Chelsea Manning, the former military intelligence analyst who is serving a 35-year prison sentence for leaking classified information in 2010, has broken her silence to rail against a lack of military transparency in a New York Times editorial.
In the article, Manning calls for a new government body to oversee embedded journalists’ press credentials and for a quicker declassification of the military’s Significant Activity Reports, which detail the facts of attacks and casualties and could aid reporters’ coverage of the conflict.
“I believe that the current limits on press freedom and excessive government secrecy make it impossible for Americans to grasp fully what is happening in the wars we finance,” Manning writes.
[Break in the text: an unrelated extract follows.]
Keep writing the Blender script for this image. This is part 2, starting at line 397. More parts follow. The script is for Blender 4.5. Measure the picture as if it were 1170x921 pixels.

The soldier formerly known as Bradley Manning was arrested in 2010 on several charges, including aiding the enemy, after leaking reams of intelligence to Wikileaks earlier that year. The day after she was sentenced to 35 years in prison, Manning — whom many consider a traitor to her country — came out as a transgender woman and announced she would live her life as Chelsea Manning.
Manning points to journalists’ coverage of the March 2010 elections in Iraq, which suggested “that United States military operations had succeeded” in establishing democracy, though on-the-ground reports she had access to revealed a crackdown against political dissidents in the country during that time.
Manning was also appalled by the disparity between daily media coverage of the war back home and the daily military intelligence reports she read during her time as an analyst.
“How could top-level decision makers say that the American public, or even Congress, supported the conflict when they didn’t have half the story?”
She writes that the system of approving and embedding reporters is deeply flawed and makes it difficult for journalists to report the news accurately. Manning claims the military has a history of granting access to reporters it thinks will write favorable coverage. Policies in place allow for immediate termination of reporters’ access, which Manning alleges was has been used as punishment for critical coverage, like when Michael Hastings was denied access following his reporting on Gen. Stanley A. McChrystal’s critical comments on the Obama administration.
“Improving media access to this crucial aspect of our national life — where America has committed the men and women of its armed services — would be a powerful step toward re-establishing trust between voters and officials,” she writes.